Sąd ustalił także, że przed zbyciem konia, prawdopodobnie jeszcze w 2014 roku, zwierzę zachorowało na przewlekłe obturacyjne zapalenie oskrzeli/oskrzelików. Choroba znajdowała się wówczas już w fazie widocznej dla osoby obeznanej ze zwierzętami kopytnymi, koń oddychał przeponowo, nie płucami, lecz poruszał bocznymi partiami ciała. Objawy choroby w chwili sprzedaży konia powodowi były na tyle zaawansowane, że nie mogły być niezauważone przez pozwaną. Rozedma płuc stwierdzona u klaczy nie wytwarza się w krótkim czasie niewydolności krążeniowo-sercowej, lecz powstaje w wyniku przewlekłego przebiegu schorzenia.
W takiej sytuacji Sąd uznał, że powód nabył od pozwanej konia, u którego występowała już choroba w zaawansowanym stadium, której dalsze wyleczenie było niemożliwe.
Pozostało więc zastosować przepisy art. 556 § 1 kc w zw. z art. 556 1 § 1 kc (Dz. U. z 2014 r., poz. 121 t.j), zgodnie z którymi sprzedawca jest odpowiedzialny względem kupującego, jeżeli rzecz sprzedana ma wadę zmniejszającą jej wartość lub użyteczność ze względu na cel w umowie oznaczony albo wynikający z okoliczności lub z przeznaczenia rzeczy, jeżeli rzecz nie ma właściwości, o których istnieniu zapewnił kupującego, albo jeżeli rzecz została kupującemu wydana w stanie niezupełnym (rękojmia za wady fizyczne). Przepis art. 556 § 1 kc zezwala też sprzedawcy na usunięcie wady lub wymianę rzeczy na wolną do wad. Przedmiotowy koń posiadał wadę w postaci nieuleczalnej choroby, stąd jej usunięcie nie było możliwe.
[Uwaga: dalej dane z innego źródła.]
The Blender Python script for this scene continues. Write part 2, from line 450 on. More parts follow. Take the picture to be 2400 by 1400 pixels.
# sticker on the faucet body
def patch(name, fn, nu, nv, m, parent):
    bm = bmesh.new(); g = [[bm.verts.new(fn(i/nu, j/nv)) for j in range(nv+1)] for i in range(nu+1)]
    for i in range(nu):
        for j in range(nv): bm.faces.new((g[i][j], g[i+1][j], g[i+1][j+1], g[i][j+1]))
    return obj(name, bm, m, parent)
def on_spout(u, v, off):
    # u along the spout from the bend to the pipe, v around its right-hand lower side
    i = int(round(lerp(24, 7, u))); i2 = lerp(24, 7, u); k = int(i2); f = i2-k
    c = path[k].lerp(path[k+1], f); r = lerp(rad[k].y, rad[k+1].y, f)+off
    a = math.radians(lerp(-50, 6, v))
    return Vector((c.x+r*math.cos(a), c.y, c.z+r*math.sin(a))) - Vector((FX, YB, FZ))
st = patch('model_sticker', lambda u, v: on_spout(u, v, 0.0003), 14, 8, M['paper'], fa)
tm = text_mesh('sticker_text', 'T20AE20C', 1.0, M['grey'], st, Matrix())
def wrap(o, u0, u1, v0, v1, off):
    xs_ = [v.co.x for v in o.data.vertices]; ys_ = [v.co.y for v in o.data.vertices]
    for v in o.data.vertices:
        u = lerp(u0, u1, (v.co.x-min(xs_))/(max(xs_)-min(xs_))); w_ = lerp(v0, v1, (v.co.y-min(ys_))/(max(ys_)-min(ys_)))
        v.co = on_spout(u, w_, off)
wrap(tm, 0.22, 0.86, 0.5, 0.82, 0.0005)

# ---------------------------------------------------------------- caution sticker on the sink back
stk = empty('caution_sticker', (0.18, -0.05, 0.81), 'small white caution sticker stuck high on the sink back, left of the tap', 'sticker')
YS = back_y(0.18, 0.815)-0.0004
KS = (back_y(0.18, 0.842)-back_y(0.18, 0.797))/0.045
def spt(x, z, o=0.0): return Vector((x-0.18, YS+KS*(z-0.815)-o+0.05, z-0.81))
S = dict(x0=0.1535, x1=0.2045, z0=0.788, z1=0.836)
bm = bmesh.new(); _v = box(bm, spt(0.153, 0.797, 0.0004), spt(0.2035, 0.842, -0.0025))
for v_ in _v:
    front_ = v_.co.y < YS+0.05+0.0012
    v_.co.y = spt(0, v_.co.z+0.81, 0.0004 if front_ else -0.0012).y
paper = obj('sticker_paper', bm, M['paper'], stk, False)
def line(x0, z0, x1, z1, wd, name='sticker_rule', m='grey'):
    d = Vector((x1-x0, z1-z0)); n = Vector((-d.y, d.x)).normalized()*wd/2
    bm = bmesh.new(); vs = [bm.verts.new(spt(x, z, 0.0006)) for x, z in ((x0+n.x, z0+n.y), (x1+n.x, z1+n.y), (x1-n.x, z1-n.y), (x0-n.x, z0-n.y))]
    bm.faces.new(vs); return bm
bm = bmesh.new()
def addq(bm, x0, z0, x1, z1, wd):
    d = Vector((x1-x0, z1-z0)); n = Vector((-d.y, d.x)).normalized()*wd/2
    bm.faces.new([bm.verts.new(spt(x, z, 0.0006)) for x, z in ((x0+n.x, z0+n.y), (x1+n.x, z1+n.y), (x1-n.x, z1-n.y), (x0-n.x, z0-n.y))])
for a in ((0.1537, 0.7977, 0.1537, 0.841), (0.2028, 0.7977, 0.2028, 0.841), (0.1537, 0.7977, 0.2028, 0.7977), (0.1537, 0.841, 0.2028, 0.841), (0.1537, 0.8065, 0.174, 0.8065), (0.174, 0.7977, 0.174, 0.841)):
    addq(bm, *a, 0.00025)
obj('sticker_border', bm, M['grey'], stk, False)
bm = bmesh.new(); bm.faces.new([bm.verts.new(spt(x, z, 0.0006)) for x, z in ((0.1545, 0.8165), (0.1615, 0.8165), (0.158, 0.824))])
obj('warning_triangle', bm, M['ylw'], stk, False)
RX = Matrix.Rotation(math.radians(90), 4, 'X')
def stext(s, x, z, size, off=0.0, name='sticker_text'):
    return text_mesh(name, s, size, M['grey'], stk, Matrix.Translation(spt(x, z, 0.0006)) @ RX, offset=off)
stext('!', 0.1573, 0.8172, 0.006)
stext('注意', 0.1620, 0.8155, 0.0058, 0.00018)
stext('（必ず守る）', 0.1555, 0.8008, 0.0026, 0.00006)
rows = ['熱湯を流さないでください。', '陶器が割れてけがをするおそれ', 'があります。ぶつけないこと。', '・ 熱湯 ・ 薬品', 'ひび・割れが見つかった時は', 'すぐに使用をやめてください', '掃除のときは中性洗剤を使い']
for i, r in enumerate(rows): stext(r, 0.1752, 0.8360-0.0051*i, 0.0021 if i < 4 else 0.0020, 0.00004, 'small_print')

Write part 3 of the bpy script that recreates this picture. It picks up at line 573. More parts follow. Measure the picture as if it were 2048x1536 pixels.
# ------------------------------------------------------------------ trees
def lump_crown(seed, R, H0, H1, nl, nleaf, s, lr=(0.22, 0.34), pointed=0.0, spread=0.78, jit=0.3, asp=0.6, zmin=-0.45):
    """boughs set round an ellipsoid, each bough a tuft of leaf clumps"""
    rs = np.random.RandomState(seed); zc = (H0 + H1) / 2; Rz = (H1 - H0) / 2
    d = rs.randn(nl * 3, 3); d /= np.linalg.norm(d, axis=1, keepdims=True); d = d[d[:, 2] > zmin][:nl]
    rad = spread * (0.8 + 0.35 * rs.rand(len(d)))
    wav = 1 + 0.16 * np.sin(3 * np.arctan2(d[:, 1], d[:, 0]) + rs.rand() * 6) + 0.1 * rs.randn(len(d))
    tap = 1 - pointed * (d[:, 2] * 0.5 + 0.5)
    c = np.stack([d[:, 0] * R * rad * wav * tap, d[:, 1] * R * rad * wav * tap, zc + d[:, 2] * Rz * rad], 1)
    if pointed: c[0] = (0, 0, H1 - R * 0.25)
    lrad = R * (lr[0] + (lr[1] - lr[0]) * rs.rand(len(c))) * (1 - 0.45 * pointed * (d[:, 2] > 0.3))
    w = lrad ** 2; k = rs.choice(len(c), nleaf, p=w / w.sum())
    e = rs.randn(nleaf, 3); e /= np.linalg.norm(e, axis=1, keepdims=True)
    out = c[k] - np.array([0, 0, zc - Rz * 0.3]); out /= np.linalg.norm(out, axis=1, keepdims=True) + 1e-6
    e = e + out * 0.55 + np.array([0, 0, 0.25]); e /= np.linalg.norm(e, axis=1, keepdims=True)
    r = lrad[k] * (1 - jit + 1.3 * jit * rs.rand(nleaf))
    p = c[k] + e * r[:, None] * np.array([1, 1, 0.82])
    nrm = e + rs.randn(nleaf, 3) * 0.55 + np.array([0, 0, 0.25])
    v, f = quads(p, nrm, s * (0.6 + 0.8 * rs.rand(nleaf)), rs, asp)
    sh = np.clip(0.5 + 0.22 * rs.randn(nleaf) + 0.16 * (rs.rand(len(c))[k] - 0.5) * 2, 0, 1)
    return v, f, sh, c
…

Z drugiej jednak strony zgodnie treścią art. 1 ust. 1 ustawy o ochronie zwierząt (Dz. U z 1997 r. nr 111, poz. 724), zwierzę jako istota żyjąca, zdolna do odczuwania cierpienia, nie jest rzeczą. Człowiek jest mu winien poszanowanie, ochronę i opiekę. Z kolei art. 1 ust. 2 ustawy stanowi, że w sprawach nieuregulowanych w ustawie do zwierząt stosuje się odpowiednio przepisy dotyczące rzeczy.
Należało więc rozstrzygnąć problem, czy w przypadku zwierzęcia można było zastosować całe spektrum uprawnień rękojmianych – a w szczególności wymianę na zwierzę „wolne od wad”, gdyż usunięcie wady nie było możliwe (choroba nieuleczalna). Sąd opowiedział się za stanowiskiem, że koń jest istotą indywidualnie oznaczoną, posiadającą niepowtarzalne cechy i nie sposób znaleźć jego drugiego zastępczego „egzemplarza”.
Wydany wyrok ma znaczenie uniwersalne i opiera się na założeniach, które odnoszą się nie tylko do konia będącego bohaterem rozprawy sądowej. Podobnie należałoby potraktować sprawę sprzedaży psa, kota czy każdego innego zwierzęcia, gdyż wtedy również dochodzi do zawężenia zakresu uprawnień wynikających z rękojmi. W przypadku sprzedaży rzeczy możliwe jest usunięcie wady lub wymiana rzeczy na wolną od wad. Jednak wymiana zwierzęcia nie wchodzi w grę właśnie ze względu na ustawę o ochronie zwierząt. Pozostaje zatem w takim przypadku jedynie odstąpienie od umowy sprzedaży.